The Elusive 4th iPhone

5 iPhone Airs stand upright side by side against a white background. 4 of them are on their backs, showing the 4 available colors, and one has it's screen facing the camera.
iPhone Air marketing shot. Source: Apple.

If like me you're a millennial nearing (or already past) 30, you have seen Apple fork the road of iPhone some times before.

In the beginning Apple would release a single new model. That was true from 2007, the year of the very first 2G model, to 2012 with the beautifully thin iPhone 5. But in 2013 the company released for the first time 2 new iPhones instead of a single model. These were the iPhone 5c and the iPhone 5s. Tim Cook's company started the separation of premium vs. regular new phones that Apple keeps to this day - allowing them to compete at the most-people-will-buy "regular" phone price of 500 to 600 dollars while slowly increasing the price for each year's de facto new iPhone.

2014 through 2017 saw the event of the Plus models (6, 7 and 8 Plus). These were bigger screened (and eventually more camera-ed) versions of the thing people got used to calling an iPhone (thank you for your services, Home button) and that was still being sold in its normal size. People loved them.

Cut to 2019 and Apple for the first time more cleanly defines this separation with the Pro name (iPhone 11 and iPhone 11 Pro/Pro Max).

But in the following year Apple would begin its search for a 4th model (iPhone SE and 16e users, I love you, but we're keeping the cheaper models out of this discussion for simplicity's sake). In 2020 Apple introduced a sleek new iPhone, with flat edges like the iPhones 4 and 5 years before, and - in a playful nudge to the iPhone 3G intro and spy movies - a smaller version of that same phone taken out of a metal suitcase: the iPhone 12 mini saw the light of day.

Since then, Apple has been - for god knows why 💰💵🤑 - looking for a 4th top tier model of its phone.

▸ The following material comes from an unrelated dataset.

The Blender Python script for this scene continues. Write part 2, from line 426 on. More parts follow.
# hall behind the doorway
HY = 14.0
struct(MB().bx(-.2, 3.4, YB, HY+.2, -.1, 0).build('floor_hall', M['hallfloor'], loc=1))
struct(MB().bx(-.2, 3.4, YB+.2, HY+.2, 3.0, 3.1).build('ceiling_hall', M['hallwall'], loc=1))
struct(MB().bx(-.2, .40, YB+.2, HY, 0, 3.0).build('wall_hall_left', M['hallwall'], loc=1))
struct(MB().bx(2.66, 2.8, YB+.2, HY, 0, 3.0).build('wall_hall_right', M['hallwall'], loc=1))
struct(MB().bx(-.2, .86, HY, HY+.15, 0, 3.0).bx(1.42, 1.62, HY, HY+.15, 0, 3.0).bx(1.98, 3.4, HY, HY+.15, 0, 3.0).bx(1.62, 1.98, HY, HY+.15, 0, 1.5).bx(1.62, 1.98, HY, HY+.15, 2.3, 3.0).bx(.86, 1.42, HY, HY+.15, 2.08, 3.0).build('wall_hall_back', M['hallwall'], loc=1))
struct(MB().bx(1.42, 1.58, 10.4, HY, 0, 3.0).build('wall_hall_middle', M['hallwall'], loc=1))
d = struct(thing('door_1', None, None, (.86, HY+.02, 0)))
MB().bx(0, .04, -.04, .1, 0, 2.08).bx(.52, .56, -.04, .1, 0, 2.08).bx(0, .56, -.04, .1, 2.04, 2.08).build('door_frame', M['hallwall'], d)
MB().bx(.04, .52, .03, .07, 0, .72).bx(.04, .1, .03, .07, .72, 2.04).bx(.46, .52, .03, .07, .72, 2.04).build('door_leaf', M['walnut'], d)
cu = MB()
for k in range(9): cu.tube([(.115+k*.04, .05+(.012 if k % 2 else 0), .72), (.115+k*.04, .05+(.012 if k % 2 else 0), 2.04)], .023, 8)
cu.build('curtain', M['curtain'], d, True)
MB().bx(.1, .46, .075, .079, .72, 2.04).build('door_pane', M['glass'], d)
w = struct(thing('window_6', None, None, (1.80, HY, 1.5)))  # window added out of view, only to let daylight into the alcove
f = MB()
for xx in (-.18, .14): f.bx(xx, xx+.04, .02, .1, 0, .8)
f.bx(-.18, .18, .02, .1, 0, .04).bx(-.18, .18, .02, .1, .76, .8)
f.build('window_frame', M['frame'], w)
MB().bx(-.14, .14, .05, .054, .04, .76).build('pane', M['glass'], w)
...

They tried a small phone - which didn't sell. They re-tried the Plus formula, this time as a not-as-expensive option to the Pro Max. This one, once again, didn't sell to the numbers Apple expected, the fact of it being price squeezed on both sides by the regular and Pro models pointed as the major existential threat.

In 2025, after many rumors, they did it once more, this time betting on a ultra thin model that doesn't even carry this year's line name: the iPhone Air.

The 4th iPhone timeline
2020 - iPhone 12 mini
2021 - iPhone 13 mini
2022 - iPhone 14 Plus
2023 - iPhone 15 Plus
2024 - iPhone 16 Plus
2025 - iPhone Air

Cupertino's problem is that this goose chase keeps eluding the biggest corporation in the world. There doesn't seem to be a place for a 4th top of the line iPhone - at least not to the tune of sales the company expects. A recent report says iPhone Air production was cut by 80%. That's for a phone that just went on sale 2 months ago. My own anecdotal evidence of talking to store clerks in Brasil confirms this. The Air model is barely selling, beaten by the Pros by a factor of 20.

A horizontal bar chart showing iPhone sales broken up by model for early 2020, 2021 and 2022. The 13 Mini is barely visible in the 2022 bar.
Consumer Research Intelligence Partners data from 2022 showing the 13 Mini's poor performance. Source: MacRumors.

I have strong opinions on the reasons this time around - price, single camera, battery but mainly that terrible horrible single speaker - but the fact is Apple's 6th attempt at a kinda premium option is underperforming.

A horizontal bar chart showing iPhone sales broken up by model for Q1 2024 and Q1 2025. The iPhone 16 Plus is only present at the 10th spot in 2025, outsold by the 16, 16 Pro Max, 16 Pro and 15 models at the top.
Counterpoint Research data showing the 16 Plus behind the iPhone 15 in Q1 2025. Source: CR.

Should they keep trying? Well, they will - that's as sure as gravity - and my aim with this post is to both share and record this odd capitalist goose chase that allows us to laugh a little at the trials and tribulations of such a huge force. iPhone mini people still grieve its death and try to keep their beloved little pocket computers alive. I feel for them. Unfortunately Apple is not in the heart business - it's in the profit one - and until that 4th spot performs to their liking they will keep on trying.